**Given task**
Copy exactly, and only, the lines below from the first through the one containing "b.done('bulbs',M_gloss,fe,smooth=True)", both included; pictures are omitted.

**Collected material**

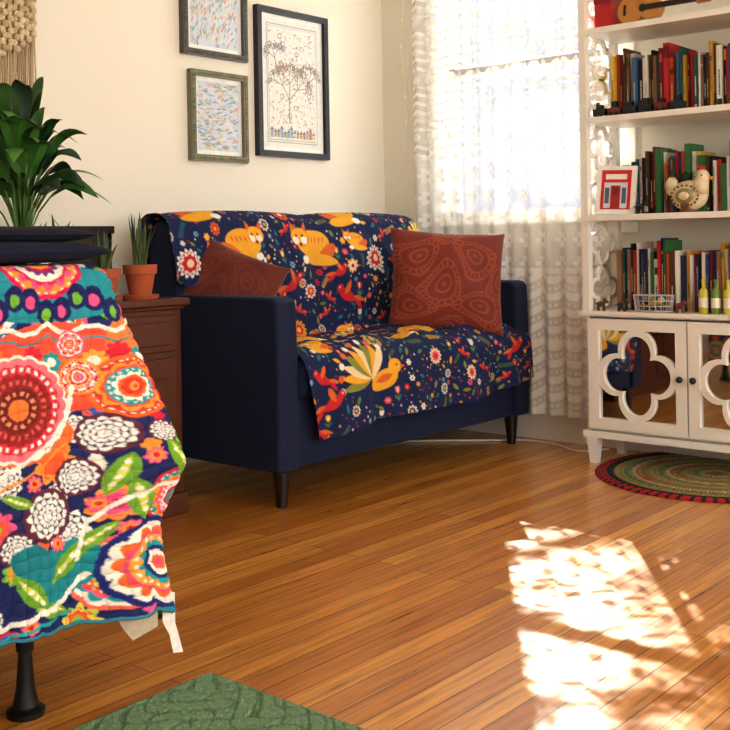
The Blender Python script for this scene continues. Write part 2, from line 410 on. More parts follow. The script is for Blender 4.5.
for yy in(2.03,3.12): b.box(CX,4.0,yy-.01,yy+.01,2.53,2.55)
b.done('brackets',M_metal,cur)

# fairy lights
fe=empty('fairy_lights',(3.97,3.14,2.0))
pts=[(3.975,3.15+.012*math.sin(k*1.3),2.5-.12*k) for k in range(11)]
tube('wire',pts,.0015,M_white,fe)
b=MB()
for p in pts: b.ell((p[0]-.006,p[1],p[2]-.01),(.005,.005,.008),(255,240,200))
b.done('bulbs',M_gloss,fe,smooth=True)

# ---------------------------------------------------------------- picture frames
def picture(x0,x1,z0,z1,fw,col,kind,seed):
    e=empty('picture_frame',((x0+x1)/2,3.29,(z0+z1)/2))
    b=MB()
    y0,y1=3.272,3.3
    b.box(x0,x0+fw,y0,y1,z0,z1,col);b.box(x1-fw,x1,y0,y1,z0,z1,col);b.box(x0+fw,x1-fw,y0,y1,z0,z0+fw,col);b.box(x0+fw,x1-fw,y0,y1,z1-fw,z1,col)
    if kind=='ornate':
        r=random.Random(seed); n=60
        for k in range(n):
            f=k/n; per=[(x0+fw/2,z0+f*(z1-z0)),(x1-fw/2,z0+f*(z1-z0)),(x0+f*(x1-x0),z0+fw/2),(x0+f*(x1-x0),z1-fw/2)]
            for p in per: b.ell((p[0],y0,p[1]),(.006,.004,.006),tuple(int(v*r.uniform(.7,1.3)) for v in col),n=5)
    b.done('frame',M_gloss,e,smooth='auto')
    c=Canvas(x0+fw,x1-fw,z0+fw,z1-fw,.0012,(236,236,230)); r=random.Random(seed)
    W=x1-x0-2*fw;H=z1-z0-2*fw;mx_,mz=x0+fw+W/2,z0+fw+H/2
    mw=.018
    def inner(U,V): return (np.abs(U)<W/2-mw)&(np.abs(V)<H/2-mw)
    c.fn(mx_,mz,max(W,H),inner,(206,214,222) if kind=='ornate' else (226,224,214))
    if kind=='ornate':
        for k in range(260):
            x=mx_+r.uniform(-.5,.5)*(W-2.6*mw);z=mz+r.uniform(-.5,.5)*(H-2.6*mw)
            c.leaf(x,z,r.uniform(.006,.02),r.uniform(.002,.005),r.choice([(150,172,200),(186,190,190),(220,190,150),(134,164,178),(226,222,206),(206,160,140),(150,176,140)]),ang=r.uniform(-.5,.5)+ (seed%2)*1.2)
    else:
        INK=[(96,100,110),(120,112,100),(150,140,126),(110,124,140)]
        c.fn(mx_,mz,1,lambda U,V:(np.abs(np.maximum(np.abs(U)-W/2+.04,np.abs(V)-H/2+.04))<.002),(150,160,166))
        c.fn(mx_,mz,1,lambda U,V:(np.abs(np.maximum(np.abs(U)-W/2+.05,np.abs(V)-H/2+.05))<.001),(170,150,120))
        def tr_(x,z,a,L,d_):
            if d_==0 or L<.008: 
                for _ in range(5): c.leaf(x+r.gauss(0,.009),z+r.gauss(0,.009),r.uniform(.003,.008),.002,r.choice(INK+[(180,110,80),(120,144,104),(190,150,94)]),ang=r.uniform(0,3))
                return
            x2,z2=x+math.cos(a)*L,z+math.sin(a)*L; c.stroke([(x,z),(x2,z2)],.0006+.0004*d_,(110,100,90))
            for s_ in(-.7,.0,.7): tr_(x2,z2,a+s_+r.uniform(-.15,.15),L*.7,d_-1)
        tr_(mx_-.02,z0+.15,1.57,.10,4); tr_(mx_+.08,z0+.28,1.2,.06,3); tr_(mx_-.09,mz+.06,1.9,.05,3)
        for k in range(14):
            x=mx_-W/2+.065+k*(W-.13)/13; hh=r.uniform(.015,.04); zz=z0+.085
            c.fn(x,zz+hh/2,.03,lambda U,V:(abs(U)<.009)&(abs(V)<hh/2),r.choice([(200,170,130),(150,168,180),(186,130,104),(206,200,180)]))
            c.tri([(x-.011,zz+hh),(x+.011,zz+hh),(x,zz+hh+.014)],r.choice(INK)); c.ell(x,zz+hh*.5,.002,.003,(80,80,90))
        for k in range(420):
            x=mx_+r.uniform(-.5,.5)*(W-.11);z=mz+r.uniform(-.5,.5)*(H-.12)
            c.leaf(x,z,r.uniform(.003,.010),r.uniform(.0008,.0022),r.choice(INK+[(150,176,190),(200,160,110),(184,110,90),(130,156,120)]),ang=r.choice([0,.3,1.57,1.2,2.4]))
        for k in range(12):
            c.ring(mx_+r.uniform(-.11,.11),mz+r.uniform(-.2,.22),.009,.012,r.choice(INK),0)
    xs=np.arange(x0+fw,x1-fw,.0016); zs=np.arange(z0+fw,z1-fw,.0016); Xg,Zg=np.meshgrid(xs,zs)
    grid_mesh('print',np.stack([Xg,np.full(Xg.shape,3.288),Zg],2),c.sample(Xg,Zg,.0006),M_gloss,e)
    b=MB(); b.box(x0+fw*.5,x1-fw*.5,3.289,3.3,z0+fw*.5,z1-fw*.5,(220,220,215)); b.done('backing',M_paint,e)
picture(3.151,3.588,1.225,1.86,.025,(16,16,18),'black',1)
picture(2.786,3.09,1.19,1.55,.024,(118,118,90),'ornate',2)
picture(2.752,3.095,1.607,1.98,.024,(84,84,76),'ornate',3)

# macrame
mc=empty('macrame_wall_hanging',(1.75,3.28,1.9)); b=MB(); r=random.Random(9)
b.cyl((1.5,3.275,2.2),(2.12,3.275,2.2),.012,.012,(150,110,70))
n=26
for k in range(n):
    x=1.53+k*(2.085-1.53)/(n-1); f=abs(k/(n-1)-.5)*2
    zb=1.58-.18*(1-f)
    zz=2.2; j=0
    while zz>zb:
        o=.004*(1 if (j+k)%2 else -1)
        b.ell((x+o,3.275-.003*(j%2),zz-.011),(.0125,.009,.014),r.choice([(206,186,150),(192,170,134),(216,198,164)]),n=6);zz-=.02; j+=1
    for q in range(3):
        b.cyl((x+.006*(q-1),3.277,zb+.01),(x+.010*(q-1)+r.uniform(-.004,.004),3.275,zb-.23+.06*(1-f)-r.uniform(0,.03)),.0035,.002,r.choice([(206,186,150),(184,160,124)]),5)
b.done('knotted_cord',M_matte,mc,smooth=True)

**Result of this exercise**
The Blender Python script for this scene continues. Write part 2, from line 410 on. More parts follow. The script is for Blender 4.5.
for yy in(2.03,3.12): b.box(CX,4.0,yy-.01,yy+.01,2.53,2.55)
b.done('brackets',M_metal,cur)

# fairy lights
fe=empty('fairy_lights',(3.97,3.14,2.0))
pts=[(3.975,3.15+.012*math.sin(k*1.3),2.5-.12*k) for k in range(11)]
tube('wire',pts,.0015,M_white,fe)
b=MB()
for p in pts: b.ell((p[0]-.006,p[1],p[2]-.01),(.005,.005,.008),(255,240,200))
b.done('bulbs',M_gloss,fe,smooth=True)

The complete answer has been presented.